## SUPPLIED DATA
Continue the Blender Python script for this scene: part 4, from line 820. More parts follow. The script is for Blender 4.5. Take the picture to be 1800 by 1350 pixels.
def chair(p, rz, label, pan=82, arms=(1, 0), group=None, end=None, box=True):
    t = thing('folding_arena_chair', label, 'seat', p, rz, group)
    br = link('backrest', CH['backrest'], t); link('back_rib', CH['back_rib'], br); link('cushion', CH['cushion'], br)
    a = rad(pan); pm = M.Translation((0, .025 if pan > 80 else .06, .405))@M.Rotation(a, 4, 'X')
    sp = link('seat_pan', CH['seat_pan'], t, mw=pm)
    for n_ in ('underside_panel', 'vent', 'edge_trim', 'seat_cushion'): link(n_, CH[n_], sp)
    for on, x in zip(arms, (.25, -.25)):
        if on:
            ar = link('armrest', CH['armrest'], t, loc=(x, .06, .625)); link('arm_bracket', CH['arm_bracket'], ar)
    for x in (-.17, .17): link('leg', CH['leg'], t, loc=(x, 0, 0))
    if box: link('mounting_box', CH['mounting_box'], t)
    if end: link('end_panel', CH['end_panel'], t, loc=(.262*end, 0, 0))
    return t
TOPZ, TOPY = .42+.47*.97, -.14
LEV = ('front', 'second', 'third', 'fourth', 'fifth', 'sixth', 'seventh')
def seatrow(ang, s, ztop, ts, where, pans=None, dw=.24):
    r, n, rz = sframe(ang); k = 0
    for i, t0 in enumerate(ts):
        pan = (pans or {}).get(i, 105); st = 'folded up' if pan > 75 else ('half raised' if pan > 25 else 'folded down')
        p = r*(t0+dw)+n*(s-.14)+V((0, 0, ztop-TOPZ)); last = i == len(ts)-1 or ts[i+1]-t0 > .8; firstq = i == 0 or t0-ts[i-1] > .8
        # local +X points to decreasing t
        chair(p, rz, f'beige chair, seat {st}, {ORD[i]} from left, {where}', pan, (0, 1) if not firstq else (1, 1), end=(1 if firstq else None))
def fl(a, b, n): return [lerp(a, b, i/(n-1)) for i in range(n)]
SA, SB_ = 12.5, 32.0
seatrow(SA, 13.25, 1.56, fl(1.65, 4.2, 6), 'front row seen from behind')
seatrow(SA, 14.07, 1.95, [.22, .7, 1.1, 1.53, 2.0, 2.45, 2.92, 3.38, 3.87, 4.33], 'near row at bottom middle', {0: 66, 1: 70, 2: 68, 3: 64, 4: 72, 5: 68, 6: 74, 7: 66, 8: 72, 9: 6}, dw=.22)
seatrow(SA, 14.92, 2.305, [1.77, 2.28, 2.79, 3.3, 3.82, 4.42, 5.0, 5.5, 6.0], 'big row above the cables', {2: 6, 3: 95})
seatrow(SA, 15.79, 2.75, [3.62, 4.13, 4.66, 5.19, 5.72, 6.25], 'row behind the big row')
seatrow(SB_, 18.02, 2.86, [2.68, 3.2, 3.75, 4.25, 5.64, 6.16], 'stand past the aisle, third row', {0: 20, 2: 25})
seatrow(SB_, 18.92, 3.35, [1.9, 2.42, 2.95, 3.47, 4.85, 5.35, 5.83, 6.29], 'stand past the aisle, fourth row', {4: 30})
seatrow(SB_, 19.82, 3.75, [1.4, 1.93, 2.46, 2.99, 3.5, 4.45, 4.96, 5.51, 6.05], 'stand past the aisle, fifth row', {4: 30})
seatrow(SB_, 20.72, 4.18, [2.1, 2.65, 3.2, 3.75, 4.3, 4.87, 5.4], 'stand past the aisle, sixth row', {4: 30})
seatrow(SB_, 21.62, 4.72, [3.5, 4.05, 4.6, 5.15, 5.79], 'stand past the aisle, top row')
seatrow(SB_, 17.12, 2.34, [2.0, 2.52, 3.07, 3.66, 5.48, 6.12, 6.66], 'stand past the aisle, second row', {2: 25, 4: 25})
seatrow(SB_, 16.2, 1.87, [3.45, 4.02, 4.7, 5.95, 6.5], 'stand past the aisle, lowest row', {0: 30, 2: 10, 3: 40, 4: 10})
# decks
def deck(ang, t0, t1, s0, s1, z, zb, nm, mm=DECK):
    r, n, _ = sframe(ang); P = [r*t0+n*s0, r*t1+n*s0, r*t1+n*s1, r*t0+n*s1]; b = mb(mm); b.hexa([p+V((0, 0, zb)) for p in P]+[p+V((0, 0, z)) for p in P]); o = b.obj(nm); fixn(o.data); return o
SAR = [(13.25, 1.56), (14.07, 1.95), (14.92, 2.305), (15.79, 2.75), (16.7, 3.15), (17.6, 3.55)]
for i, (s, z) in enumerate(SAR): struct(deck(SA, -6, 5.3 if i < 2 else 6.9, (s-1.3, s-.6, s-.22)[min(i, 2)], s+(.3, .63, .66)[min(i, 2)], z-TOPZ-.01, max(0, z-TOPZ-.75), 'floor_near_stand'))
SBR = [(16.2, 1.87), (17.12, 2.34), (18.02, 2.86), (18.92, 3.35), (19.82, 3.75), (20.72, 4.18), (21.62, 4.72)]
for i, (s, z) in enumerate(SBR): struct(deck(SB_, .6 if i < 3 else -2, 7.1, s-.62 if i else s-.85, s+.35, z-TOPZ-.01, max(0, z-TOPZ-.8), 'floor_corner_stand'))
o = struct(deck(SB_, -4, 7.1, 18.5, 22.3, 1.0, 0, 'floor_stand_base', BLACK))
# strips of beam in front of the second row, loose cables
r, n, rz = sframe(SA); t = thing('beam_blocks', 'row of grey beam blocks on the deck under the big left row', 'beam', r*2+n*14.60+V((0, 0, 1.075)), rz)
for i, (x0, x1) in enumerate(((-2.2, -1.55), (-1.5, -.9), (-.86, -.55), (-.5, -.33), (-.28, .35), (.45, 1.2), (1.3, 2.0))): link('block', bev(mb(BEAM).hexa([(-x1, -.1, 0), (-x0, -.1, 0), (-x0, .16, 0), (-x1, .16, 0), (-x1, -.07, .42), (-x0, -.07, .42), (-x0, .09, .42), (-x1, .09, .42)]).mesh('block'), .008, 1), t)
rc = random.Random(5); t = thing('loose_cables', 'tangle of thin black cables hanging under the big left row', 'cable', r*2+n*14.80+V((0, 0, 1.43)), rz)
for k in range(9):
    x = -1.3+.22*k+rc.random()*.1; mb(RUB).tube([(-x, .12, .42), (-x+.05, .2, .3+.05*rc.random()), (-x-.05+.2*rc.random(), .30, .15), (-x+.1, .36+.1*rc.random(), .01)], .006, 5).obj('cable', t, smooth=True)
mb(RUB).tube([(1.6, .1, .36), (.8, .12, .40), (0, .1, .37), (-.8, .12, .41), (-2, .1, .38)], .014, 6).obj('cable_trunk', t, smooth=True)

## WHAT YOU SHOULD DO
Give an exact repetition of all the material.

## WRITTEN ANSWER
Continue the Blender Python script for this scene: part 4, from line 820. More parts follow. The script is for Blender 4.5. Take the picture to be 1800 by 1350 pixels.
def chair(p, rz, label, pan=82, arms=(1, 0), group=None, end=None, box=True):
    t = thing('folding_arena_chair', label, 'seat', p, rz, group)
    br = link('backrest', CH['backrest'], t); link('back_rib', CH['back_rib'], br); link('cushion', CH['cushion'], br)
    a = rad(pan); pm = M.Translation((0, .025 if pan > 80 else .06, .405))@M.Rotation(a, 4, 'X')
    sp = link('seat_pan', CH['seat_pan'], t, mw=pm)
    for n_ in ('underside_panel', 'vent', 'edge_trim', 'seat_cushion'): link(n_, CH[n_], sp)
    for on, x in zip(arms, (.25, -.25)):
        if on:
            ar = link('armrest', CH['armrest'], t, loc=(x, .06, .625)); link('arm_bracket', CH['arm_bracket'], ar)
    for x in (-.17, .17): link('leg', CH['leg'], t, loc=(x, 0, 0))
    if box: link('mounting_box', CH['mounting_box'], t)
    if end: link('end_panel', CH['end_panel'], t, loc=(.262*end, 0, 0))
    return t
TOPZ, TOPY = .42+.47*.97, -.14
LEV = ('front', 'second', 'third', 'fourth', 'fifth', 'sixth', 'seventh')
def seatrow(ang, s, ztop, ts, where, pans=None, dw=.24):
    r, n, rz = sframe(ang); k = 0
    for i, t0 in enumerate(ts):
        pan = (pans or {}).get(i, 105); st = 'folded up' if pan > 75 else ('half raised' if pan > 25 else 'folded down')
        p = r*(t0+dw)+n*(s-.14)+V((0, 0, ztop-TOPZ)); last = i == len(ts)-1 or ts[i+1]-t0 > .8; firstq = i == 0 or t0-ts[i-1] > .8
        # local +X points to decreasing t
        chair(p, rz, f'beige chair, seat {st}, {ORD[i]} from left, {where}', pan, (0, 1) if not firstq else (1, 1), end=(1 if firstq else None))
def fl(a, b, n): return [lerp(a, b, i/(n-1)) for i in range(n)]
SA, SB_ = 12.5, 32.0
seatrow(SA, 13.25, 1.56, fl(1.65, 4.2, 6), 'front row seen from behind')
seatrow(SA, 14.07, 1.95, [.22, .7, 1.1, 1.53, 2.0, 2.45, 2.92, 3.38, 3.87, 4.33], 'near row at bottom middle', {0: 66, 1: 70, 2: 68, 3: 64, 4: 72, 5: 68, 6: 74, 7: 66, 8: 72, 9: 6}, dw=.22)
seatrow(SA, 14.92, 2.305, [1.77, 2.28, 2.79, 3.3, 3.82, 4.42, 5.0, 5.5, 6.0], 'big row above the cables', {2: 6, 3: 95})
seatrow(SA, 15.79, 2.75, [3.62, 4.13, 4.66, 5.19, 5.72, 6.25], 'row behind the big row')
seatrow(SB_, 18.02, 2.86, [2.68, 3.2, 3.75, 4.25, 5.64, 6.16], 'stand past the aisle, third row', {0: 20, 2: 25})
seatrow(SB_, 18.92, 3.35, [1.9, 2.42, 2.95, 3.47, 4.85, 5.35, 5.83, 6.29], 'stand past the aisle, fourth row', {4: 30})
seatrow(SB_, 19.82, 3.75, [1.4, 1.93, 2.46, 2.99, 3.5, 4.45, 4.96, 5.51, 6.05], 'stand past the aisle, fifth row', {4: 30})
seatrow(SB_, 20.72, 4.18, [2.1, 2.65, 3.2, 3.75, 4.3, 4.87, 5.4], 'stand past the aisle, sixth row', {4: 30})
seatrow(SB_, 21.62, 4.72, [3.5, 4.05, 4.6, 5.15, 5.79], 'stand past the aisle, top row')
seatrow(SB_, 17.12, 2.34, [2.0, 2.52, 3.07, 3.66, 5.48, 6.12, 6.66], 'stand past the aisle, second row', {2: 25, 4: 25})
seatrow(SB_, 16.2, 1.87, [3.45, 4.02, 4.7, 5.95, 6.5], 'stand past the aisle, lowest row', {0: 30, 2: 10, 3: 40, 4: 10})
# decks
def deck(ang, t0, t1, s0, s1, z, zb, nm, mm=DECK):
    r, n, _ = sframe(ang); P = [r*t0+n*s0, r*t1+n*s0, r*t1+n*s1, r*t0+n*s1]; b = mb(mm); b.hexa([p+V((0, 0, zb)) for p in P]+[p+V((0, 0, z)) for p in P]); o = b.obj(nm); fixn(o.data); return o
SAR = [(13.25, 1.56), (14.07, 1.95), (14.92, 2.305), (15.79, 2.75), (16.7, 3.15), (17.6, 3.55)]
for i, (s, z) in enumerate(SAR): struct(deck(SA, -6, 5.3 if i < 2 else 6.9, (s-1.3, s-.6, s-.22)[min(i, 2)], s+(.3, .63, .66)[min(i, 2)], z-TOPZ-.01, max(0, z-TOPZ-.75), 'floor_near_stand'))
SBR = [(16.2, 1.87), (17.12, 2.34), (18.02, 2.86), (18.92, 3.35), (19.82, 3.75), (20.72, 4.18), (21.62, 4.72)]
for i, (s, z) in enumerate(SBR): struct(deck(SB_, .6 if i < 3 else -2, 7.1, s-.62 if i else s-.85, s+.35, z-TOPZ-.01, max(0, z-TOPZ-.8), 'floor_corner_stand'))
o = struct(deck(SB_, -4, 7.1, 18.5, 22.3, 1.0, 0, 'floor_stand_base', BLACK))
# strips of beam in front of the second row, loose cables
r, n, rz = sframe(SA); t = thing('beam_blocks', 'row of grey beam blocks on the deck under the big left row', 'beam', r*2+n*14.60+V((0, 0, 1.075)), rz)
for i, (x0, x1) in enumerate(((-2.2, -1.55), (-1.5, -.9), (-.86, -.55), (-.5, -.33), (-.28, .35), (.45, 1.2), (1.3, 2.0))): link('block', bev(mb(BEAM).hexa([(-x1, -.1, 0), (-x0, -.1, 0), (-x0, .16, 0), (-x1, .16, 0), (-x1, -.07, .42), (-x0, -.07, .42), (-x0, .09, .42), (-x1, .09, .42)]).mesh('block'), .008, 1), t)
rc = random.Random(5); t = thing('loose_cables', 'tangle of thin black cables hanging under the big left row', 'cable', r*2+n*14.80+V((0, 0, 1.43)), rz)
for k in range(9):
    x = -1.3+.22*k+rc.random()*.1; mb(RUB).tube([(-x, .12, .42), (-x+.05, .2, .3+.05*rc.random()), (-x-.05+.2*rc.random(), .30, .15), (-x+.1, .36+.1*rc.random(), .01)], .006, 5).obj('cable', t, smooth=True)
mb(RUB).tube([(1.6, .1, .36), (.8, .12, .40), (0, .1, .37), (-.8, .12, .41), (-2, .1, .38)], .014, 6).obj('cable_trunk', t, smooth=True)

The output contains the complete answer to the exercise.